### Your instructions
Return each line holding the string "pixels".

******

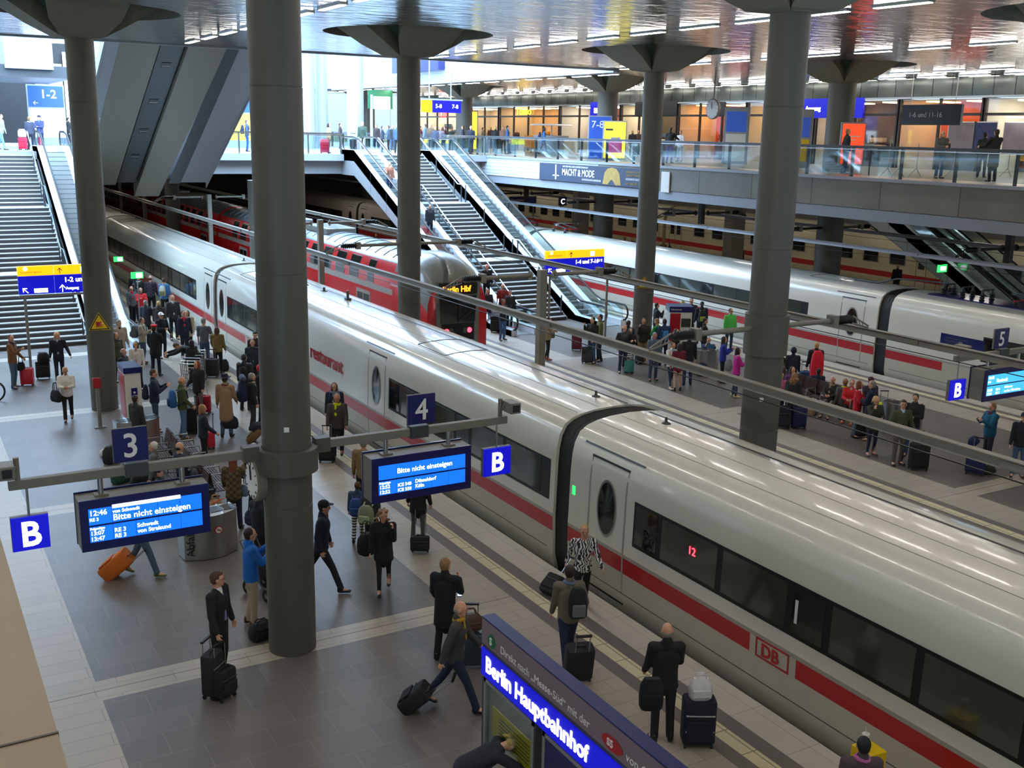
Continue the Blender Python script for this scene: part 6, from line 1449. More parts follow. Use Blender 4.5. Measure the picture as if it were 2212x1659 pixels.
P(1443, 1350, 1.84, 28, 'bald man in a long black jacket standing beside a navy suitcase', ('c', (26, 26, 26), '', .18), ((30, 32, 40),), ('bald', 'grey'), L='hold', R='front', shoes=(22, 22, 26))
bag(G(1405, 1530, .92), (.34, .2, .46), rad(-30), 'black shoulder bag at the left hip of the bald man in black', (24, 26, 32), 'shoulder_bag')
x, y = on(1505, 1607); sc = suitcase(x, y, 30, 'large navy suitcase with a white plastic bag on top', (30, 34, 48), .48, .32, .74, handle=0, stripe=(190, 190, 195))
bag((x, y, .74), (.34, .22, .32), rad(-25), 'white plastic bag on the large navy suitcase', (225, 224, 226), 'plastic_bag', strap=.07)
P(1758, 1549, 1.72, 32, 'dark haired person in a purple brown hoodie at the bottom edge', ('j', (84, 68, 72)), (NV,), ('short', 'black'), scarf=(200, 110, 170), at=(9.35, 7.5))
a = P(262, 1030, 1.76, 118, 'walking man in blue jeans hidden above the knees by the left board', ('j', DG), ((82, 104, 128),), ('short', 'dark'), pose='walk', stride=22, R='pull', shoes=(110, 124, 50), at=tuple(G(312, 1243))[:2])
x, y = on(222, 1247); suitcase(x, y, 118, 'orange white and black wheeled travel bag tilted behind the jeans', (214, 112, 34), .36, .34, .70, tilt=48, handle=.35, stripe=(230, 226, 214))
# stroller and bag behind the column
t = thing('stroller', 'black pushchair partly hidden by the foreground column', 'stroller', G(575, 1285), rz=rad(20))
for a_, b_ in ((-.2, -.3), (.2, -.3), (-.2, .3), (.2, .3)):
    mb = MB(); mb.lathe([(.11, -.02), (.13, -.018), (.13, .018), (.11, .02)], M_black, (a_, b_, .13), 18, ax='x'); mb.lathe([(.05, -.025), (.05, .025)], M_steel, (a_, b_, .13), 10, ax='x'); mb.build('wheel', t)
mb = MB(); mb.path([(-.2, -.3, .13), (-.18, .2, .55), (-.18, .5, 1.0), (.18, .5, 1.0), (.18, .2, .55), (.2, -.3, .13)], .015, M_dgrey, 6); mb.path([(-.2, .3, .13), (-.16, -.1, .5), (.16, -.1, .5), (.2, .3, .13)], .015, M_dgrey, 6); mb.build('frame', t)
mb = MB(); mb.cap((0, -.1, .45), (0, .2, .75), (.18, .12), (.2, .14), X_, cloth(*BK)); mb.build('seat', t, rem=.015)
bag(G(566, 1378, 0), (.46, .3, .3), rad(10), 'black rucksack lying on the floor behind the foreground column', (22, 22, 26), 'rucksack', strap=.05)
# ---------------- left part
P(140, 793, 1.66, 190, 'white haired woman in a white jacket and black trousers walking alone', ('j', (226, 222, 212)), (BK,), ('short', 'blond'), pose='walk', stride=12, L='front', R='front', skin='m')
bag(wpos(PEOPLE[-1], .30, .05, .62), (.42, .14, .34), rad(-60), 'black leather tote of the woman in the white jacket', (26, 24, 30), 'handbag', strap=.24)
P(122, 716, 1.78, 188, 'long haired man in a dark open suit before the left stairs', ('b', (26, 30, 42)), ((24, 26, 40),), ('long', 'blond'), pose='walk', stride=10, inner=(170, 176, 196), L=(0, 20, 30, 0), R='down')
x, y = on(94, 820); suitcase(x, y, 10, 'black wheeled case with a jacket heaped on it beside the open suit', BK, .46, .3, .62, tilt=12, handle=.3); bag((x + .05, y, .6), (.4, .3, .34), 0, 'black shoulder bag heaped on the case before the left stairs', BK)
P(22, 724, 1.80, 118, 'man in a brown leather jacket and jeans at the left edge', ('j', (120, 78, 48)), ((74, 94, 118),), ('short', 'red'), L='hold', R='phone', scarf=(40, 40, 44), shoes=(60, 80, 130), turn=25)
x, y = on(60, 833); suitcase(x, y, 20, 'glossy red hard suitcase beside the brown leather jacket', (196, 22, 44), .42, .27, .6, hard=True, handle=.34)
bag(G(46, 800, .55), (.26, .14, .28), 0, 'black handbag hanging over the glossy red suitcase', (24, 24, 28), strap=.2)
t = thing('bicycle_wheel', 'dark wheel rim cut by the left edge above the floor', 'wheel', G(-10, 868)); mb = MB(); mb.path([(.0 + .30 * cos(i * pi / 12), 0, .33 + .32 * sin(i * pi / 12)) for i in range(24)], .025, M_black, 6, closed=True); mb.build('tyre', t); mb = MB(); mb.path([(.27 * cos(i * pi / 12), 0, .33 + .28 * sin(i * pi / 12)) for i in range(24)], .01, M_steel, 5, closed=True); mb.build('rim', t)
P(256, 692, 1.82, 170, 'grey haired man in a beige open coat right of the left column', ('c', (170, 156, 134), '', .4), (BK,), ('top', 'grey'), inner=(30, 30, 34), turn=-25)
P(249, 719, 1.72, 150, 'bearded person in an olive jacket partly behind the left column', ('j', (66, 68, 46)), (BK,), ('long', 'dark'), scarf=(50, 46, 46))
P(265, 754, 1.74, 125, 'balding man in dark clothes behind the white help pillar', ('j', (36, 36, 44)), (BK,), ('bald', 'dark'))
P(293, 738, 1.66, 205, 'smiling woman in a white knitted cardigan behind the help pillar', ('s', (222, 214, 204)), (NV,), ('bob', 'dark'), inner=(190, 140, 150), L='down', R='hold')
p_ = P(305, 687, 1.72, 118, 'person in a beige jacket walking to the luggage carts', ('j', (158, 150, 130)), (JE,), ('short', 'brown'), L='hold', R='phone'); backpack(p_, 'grey rucksack of the person in the beige jacket', (82, 84, 90), .44, .34, .24, zc=1.0)
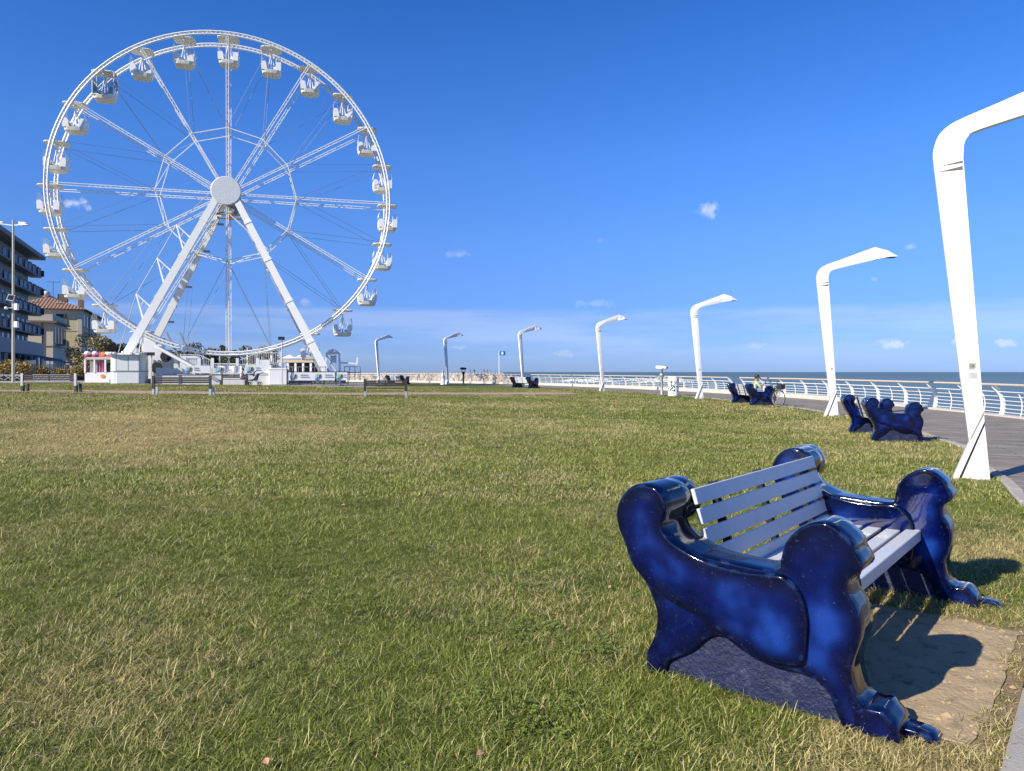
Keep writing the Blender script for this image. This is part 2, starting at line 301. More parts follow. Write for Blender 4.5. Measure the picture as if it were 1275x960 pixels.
# ---------------------------------------------------------------- mesh builder
class MB:
    def __init__(s): s.v = []; s.f = []; s.mi = []; s.m = 0
    def add(s, vs, fs):
        o = len(s.v); s.v += [tuple(p) for p in vs]; s.f += [tuple(i + o for i in f) for f in fs]; s.mi += [s.m] * len(fs); return s
    def box(s, c, d, rz=0.0, rot=None):
        x, y, z = d[0] / 2, d[1] / 2, d[2] / 2
        M = (rot if rot is not None else Matrix.Rotation(rz, 3, 'Z')); c = Vector(c)
        vs = [c + M @ Vector(p) for p in ((-x, -y, -z), (x, -y, -z), (x, y, -z), (-x, y, -z), (-x, -y, z), (x, -y, z), (x, y, z), (-x, y, z))]
        return s.add(vs, [(0, 3, 2, 1), (4, 5, 6, 7), (0, 1, 5, 4), (1, 2, 6, 5), (2, 3, 7, 6), (3, 0, 4, 7)])
    def cbox(s, c, d, ch=0.01, rz=0.0):
        """box with chamfered edges along all sides (cheap)"""
        x, y, z = d[0] / 2, d[1] / 2, d[2] / 2; ch = min(ch, x * .9, y * .9, z * .9); M = Matrix.Rotation(rz, 3, 'Z'); c = Vector(c)
        vs = []
        for sx in (-1, 1):
            for sy in (-1, 1):
                for sz in (-1, 1):
                    vs += [Vector((sx * x, sy * (y - ch), sz * (z - ch))), Vector((sx * (x - ch), sy * y, sz * (z - ch))), Vector((sx * (x - ch), sy * (y - ch), sz * z))]
        bm = bmesh.new(); [bm.verts.new(v) for v in vs]; r = bmesh.ops.convex_hull(bm, input=bm.verts[:])
        bmesh.ops.dissolve_limit(bm, angle_limit=0.02, verts=bm.verts[:], edges=bm.edges[:]); bm.verts.index_update()
        vv = [c + M @ v.co for v in bm.verts]; ff = [[v.index for v in f.verts] for f in bm.faces]; bm.free(); return s.add(vv, ff)
    def bar(s, p, q, w, h=None, up=(0, 0, 1), taper=1.0):
        p, q = Vector(p), Vector(q); d = (q - p).normalized(); u = Vector(up)
        if abs(d.dot(u)) > 0.98: u = Vector((1, 0, 0)) if abs(d.x) < 0.9 else Vector((0, 1, 0))
        a = d.cross(u).normalized(); b = a.cross(d); h = h or w; vs = []
        for c, k in ((p, 1.0), (q, taper)):
            for i, j in ((-1, -1), (1, -1), (1, 1), (-1, 1)): vs.append(c + a * (i * w / 2 * k) + b * (j * h / 2 * k))
        return s.add(vs, [(0, 1, 2, 3), (7, 6, 5, 4), (0, 4, 5, 1), (1, 5, 6, 2), (2, 6, 7, 3), (3, 7, 4, 0)])
    def tube(s, pts, r, n=6, cap=True, closed=False):
        pts = [Vector(p) for p in pts]; N = len(pts); rs = r if isinstance(r, (list, tuple)) else [r] * N; vs = []; ref = None
        for i, p in enumerate(pts):
            d = (pts[(i + 1) % N] - pts[i - 1]) if closed else (pts[min(i + 1, N - 1)] - pts[max(i - 1, 0)])
            d.normalize()
            if ref is None: ref = Vector((0, 0, 1)) if abs(d.z) < 0.9 else Vector((1, 0, 0))
            a = d.cross(ref).normalized(); ref = a.cross(d).normalized()
            for k in range(n): t = 2 * math.pi * k / n; vs.append(p + (a * math.cos(t) + ref * math.sin(t)) * rs[i])
        fs = []
        for i in range(N if closed else N - 1):
            o, o2 = i * n, ((i + 1) % N) * n
            for k in range(n): fs.append((o + k, o + (k + 1) % n, o2 + (k + 1) % n, o2 + k))
        if cap and not closed: fs += [tuple(range(n))[::-1], tuple(range((N - 1) * n, N * n))]
        return s.add(vs, fs)
    def lathe(s, prof, n=12, c=(0, 0, 0), M=None):
        c = Vector(c); vs = []; fs = []
        for r, z in prof:
            for k in range(n):
                t = 2 * math.pi * k / n; p = Vector((r * math.cos(t), r * math.sin(t), z)); vs.append(c + (M @ p if M else p))
        for i in range(len(prof) - 1):
            for k in range(n): fs.append((i * n + k, i * n + (k + 1) % n, (i + 1) * n + (k + 1) % n, (i + 1) * n + k))
        fs += [tuple(range(n))[::-1], tuple(range((len(prof) - 1) * n, len(prof) * n))]
        return s.add(vs, fs)
    def ball(s, c, r, n=10, sq=(1, 1, 1)):
        k = max(4, n // 2); pr = [(math.sin(math.pi * i / k) * 1.0 + 1e-4, -math.cos(math.pi * i / k)) for i in range(k + 1)]
        return s.lathe(pr, n, c, Matrix.Diagonal((r * sq[0], r * sq[1], r * sq[2])))
    def prism(s, pts, f0, f1):
        """outline extruded between two mappings f0(a,b), f1(a,b)"""
        n = len(pts); vs = [f0(*p) for p in pts] + [f1(*p) for p in pts]
        return s.add(vs, [tuple(range(n))[::-1], tuple(range(n, 2 * n))] + [(i, (i + 1) % n, n + (i + 1) % n, n + i) for i in range(n)])
    def mesh(s, name, mats, smooth=False):
        me = bpy.data.meshes.new(name); me.from_pydata(s.v, [], s.f)
        for m in (mats if isinstance(mats, (list, tuple)) else [mats]): me.materials.append(m)
        if any(s.mi): me.polygons.foreach_set('material_index', s.mi)
        bm = bmesh.new(); bm.from_mesh(me); bmesh.ops.recalc_face_normals(bm, faces=bm.faces); bm.to_mesh(me); bm.free()
        if smooth:
            me.polygons.foreach_set('use_smooth', [True] * len(me.polygons)); me.set_sharp_from_angle(angle=R_(38))
        me.update(); return me
    def build(s, name, mats, parent=None, smooth=False): return link(name, s.mesh(name, mats, smooth), parent)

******

### Result of the task
Continue the Blender Python script for this scene: part 6, from line 1449. More parts follow. Use Blender 4.5. Measure the picture as if it were 2212x1659 pixels.
Keep writing the Blender script for this image. This is part 2, starting at line 301. More parts follow. Write for Blender 4.5. Measure the picture as if it were 1275x960 pixels.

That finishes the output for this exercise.